En se déplaçant vers le Japon, le taylorisme américain se transforme et devient plus «organique ». En d’autres mots, on se trouve face à une vision plus « communautaire » de l’organisation de l’usine, où les gestionnaires ont d’abord imité le mode de gestion des anciens contremaîtres. Le taylorisme était basé sur une expertise technique que ne possédait pas le Japon. De plus, le taylorisme, qui établit une division très poussée du travail, ente les diverses tâches, visait à minimiser les besoins de communication entre les postes de travail. Ce problème américain, imputable à l’hétérogénéité de la main-d’œuvre en matière de formation et d’origine ethnique, ne se retrouvait pas au Japon, caractérisé, encore aujourd’hui, par une main-d’oeuvre plutôt homogène (Aoki, 1988). Contrairement aux États-Unis, cette spécialisation rigide des postes de travail n’est donc pas apparue nécessaire au Japon, pas plus que l’idée d’établir une distinction nette entre les employés et la direction. Le contremaître du Japon s’est progressivement vu attribuer le double rôle de superviseur et de porte-parole des groupes de travail (Nakamura et Nitta, 1995), favorisant ainsi la communication et la coopération au sein de la « communauté » de l’entreprise.

Le taylorisme a également été modifié par une autre innovation américaine, qui a connu un succès plus grand encore au Japon : le contrôle de la qualité.
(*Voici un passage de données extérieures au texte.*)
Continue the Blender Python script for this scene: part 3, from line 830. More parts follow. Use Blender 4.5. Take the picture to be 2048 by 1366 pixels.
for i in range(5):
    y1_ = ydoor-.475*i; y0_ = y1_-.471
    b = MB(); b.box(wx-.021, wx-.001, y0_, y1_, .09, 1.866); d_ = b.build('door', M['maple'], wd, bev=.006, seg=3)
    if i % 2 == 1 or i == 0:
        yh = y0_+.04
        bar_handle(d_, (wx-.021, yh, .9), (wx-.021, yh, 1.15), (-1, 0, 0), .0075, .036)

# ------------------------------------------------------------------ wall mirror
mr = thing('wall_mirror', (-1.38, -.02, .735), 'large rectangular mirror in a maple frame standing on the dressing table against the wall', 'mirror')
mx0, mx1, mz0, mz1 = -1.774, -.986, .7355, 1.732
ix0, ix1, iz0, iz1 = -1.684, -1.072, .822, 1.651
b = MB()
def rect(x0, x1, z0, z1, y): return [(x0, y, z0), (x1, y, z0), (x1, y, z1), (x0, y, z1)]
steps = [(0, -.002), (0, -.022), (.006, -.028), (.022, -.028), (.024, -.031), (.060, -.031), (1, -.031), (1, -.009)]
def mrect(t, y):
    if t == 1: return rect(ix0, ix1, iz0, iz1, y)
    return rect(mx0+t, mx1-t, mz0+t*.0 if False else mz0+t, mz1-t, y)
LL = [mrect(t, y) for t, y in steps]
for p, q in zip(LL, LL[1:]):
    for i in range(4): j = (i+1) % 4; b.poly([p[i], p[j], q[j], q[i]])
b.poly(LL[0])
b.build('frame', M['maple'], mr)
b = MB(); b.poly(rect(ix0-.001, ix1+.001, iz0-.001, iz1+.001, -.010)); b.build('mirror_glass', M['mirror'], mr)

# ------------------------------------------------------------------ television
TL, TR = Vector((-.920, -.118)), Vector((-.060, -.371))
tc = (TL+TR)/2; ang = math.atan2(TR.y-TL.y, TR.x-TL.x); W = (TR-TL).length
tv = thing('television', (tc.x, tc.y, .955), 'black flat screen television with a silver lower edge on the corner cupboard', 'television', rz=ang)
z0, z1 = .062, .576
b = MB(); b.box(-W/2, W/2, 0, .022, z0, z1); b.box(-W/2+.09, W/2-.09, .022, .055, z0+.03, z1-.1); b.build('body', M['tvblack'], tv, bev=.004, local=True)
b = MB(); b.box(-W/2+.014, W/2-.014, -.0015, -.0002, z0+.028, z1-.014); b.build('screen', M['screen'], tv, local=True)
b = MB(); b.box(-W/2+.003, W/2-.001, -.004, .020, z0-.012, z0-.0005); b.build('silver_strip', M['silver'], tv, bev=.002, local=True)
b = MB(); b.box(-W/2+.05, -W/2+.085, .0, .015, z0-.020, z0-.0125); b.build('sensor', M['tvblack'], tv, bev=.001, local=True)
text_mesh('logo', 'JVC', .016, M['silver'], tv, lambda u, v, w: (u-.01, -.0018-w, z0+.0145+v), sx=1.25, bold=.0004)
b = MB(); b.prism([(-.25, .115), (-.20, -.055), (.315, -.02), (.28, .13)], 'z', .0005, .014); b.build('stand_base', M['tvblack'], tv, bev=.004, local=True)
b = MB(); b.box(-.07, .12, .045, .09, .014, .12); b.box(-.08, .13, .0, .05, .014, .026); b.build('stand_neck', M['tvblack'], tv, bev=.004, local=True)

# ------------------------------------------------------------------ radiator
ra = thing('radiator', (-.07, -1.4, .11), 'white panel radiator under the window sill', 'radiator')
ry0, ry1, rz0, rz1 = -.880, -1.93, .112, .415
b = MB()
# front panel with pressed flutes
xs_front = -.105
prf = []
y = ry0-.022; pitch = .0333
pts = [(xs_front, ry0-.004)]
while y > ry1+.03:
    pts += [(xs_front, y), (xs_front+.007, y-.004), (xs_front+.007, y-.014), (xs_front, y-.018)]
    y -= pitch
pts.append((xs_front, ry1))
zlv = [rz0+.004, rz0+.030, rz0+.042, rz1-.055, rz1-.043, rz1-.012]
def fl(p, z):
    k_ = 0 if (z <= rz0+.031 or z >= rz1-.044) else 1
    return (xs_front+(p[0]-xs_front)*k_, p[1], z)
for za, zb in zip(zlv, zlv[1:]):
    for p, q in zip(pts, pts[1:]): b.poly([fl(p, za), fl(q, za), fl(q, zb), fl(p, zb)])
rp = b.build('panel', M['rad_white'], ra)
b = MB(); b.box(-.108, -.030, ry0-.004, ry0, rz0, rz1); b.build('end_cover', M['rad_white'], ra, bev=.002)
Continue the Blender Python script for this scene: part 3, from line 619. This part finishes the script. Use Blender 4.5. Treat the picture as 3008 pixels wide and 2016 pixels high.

Le mouvement pour la qualité totale débute au Japon en 1949, sous l’impulsion du gouvernement américain qui a besoin de produits de haute qualité pour les forces armées impliquées dans le conflit coréen (Kenney et Florida, 1993 ). Les Américains Deming et Juran se rendent au Japon dans les années 50, et ils y donnent de nombreux séminaires sur les outils statistiques de contrôle de la qualité. Ces outils seront largement diffusés au Japon, contrairement à ce qui se produit alors aux États-Unis, où ils ont peu de succès. Les cercles de qualité, également une idée américaine, connaîtront jusqu’à ce jour une popularité grandissante au Japon.